« Ne fais rien sans le temps car il ne te pardonnerait pas de l’avoir fait sans lui ». Tibétain selon les uns, chinois selon les autres, ce proverbe résume à lui seul la problématique de Pékin : contrôler au mieux son développement économique. Une série de faits et quelques chiffres illustreront le propos.
Il y a en premier lieu celui de la croissance du PIB chinois susceptible d’atteindre 9,8 % en 2008 malgré l’engagement des autorités de le maintenir en dessous de 7,5 % afin de sauvegarder l’environnement. A l’autre « bout de la chaîne » se tient la modeste famille Wu qui refuse l’expropriation et dont la maison de Chongqing (au centre-ouest de la Chine) se dresse, isolée, au milieu d’un terrain complètement rasé par les promoteurs. Un symbole d’autant plus fort que Mr et Mme Wu sont des adeptes des arts martiaux, ce qui ne manque pas de transformer leur courage de propriétaires en acte de résistance à l’urbanisation débridée.
Entre ces deux faits révélateurs, une série de nouvelles, pour cette seule semaine, à propos de l’activisme économique chinois. L’Empire du Milieu a dépassé pour la première fois en 2006 les Etats-Unis comme principal fournisseur de l’Union Européenne. Produits informatiques, Hi-fi et Télécoms ont constitué les trois premiers secteurs d’exportations chinoises, grevant au passage le déficit commercial de l’UE qui atteint 172,1 milliards d’Euros. Pour 2007, on s’attend à une hausse de 15 % des exportations de textiles chinois vers les pays occidentaux. Le récent salon international de l’automobile d’Alger, note un grand quotidien, a été envahi par une « myriade de marques chinoises, dont la liste est presque aussi longue que celles des constructeurs occidentaux, japonais et coréens installés de longue date dans le pays ». Inutile dans ces conditions, de s’étonner du doublement chaque année du nombre des exportations de voitures chinoises dans le monde. Sur un autre continent aussi gigantesque que celui de la Chine, le journal « Asia Times » relève l’inquiétude des autorités indiennes devant le plan chinois d’investir près de 1 milliard de dollars au sud du Sri-Lanka, sphère d’influence traditionnelle de New Delhi. Le projet de Pékin ? Construire sur cette route maritime stratégique une zone d’aménagement comprenant un port pour porte-conteneurs, un complexe pour le stockage et le raffinage des hydrocarbures…et un aéroport ! Décidément à l’aise dans la cour des plus grands, la Chine vient également de signer avec la Russie plusieurs contrats pour un montant de 4 milliards de dollars, avec de surcroît un « crédit chinois » en faveur d’une banque russe de 1 milliard de dollars supplémentaire. Charité bien ordonnée commençant par soi-même, les autorités chinoises ont modifié leur législation leur permettant désormais de bloquer tout accord sur des investissements étrangers en Chine susceptible de fragiliser « la sécurité économique nationale ». Ce sursaut de « patriotisme économique » ne laisse pas d’interroger les sociétés étrangères, inquiètes des remises en cause de l’Eldorado chinois.

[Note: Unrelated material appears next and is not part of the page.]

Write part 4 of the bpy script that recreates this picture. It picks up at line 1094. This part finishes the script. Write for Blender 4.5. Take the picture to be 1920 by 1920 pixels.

A 500 jours du début des jeux olympiques de Pékin, l’Empire du milieu s’apprête à publier et à distribuer à trois millions d’exemplaires un « Manuel du citoyen sur le civisme et le respect » destiné à compléter une campagne « sur la politesse » déjà lancée auprès des habitants de la capitale. Comme quoi, dans son activisme économique ou à l’intérieur de ses frontières, le meilleur ennemi de la Chine, c’est encore elle-même.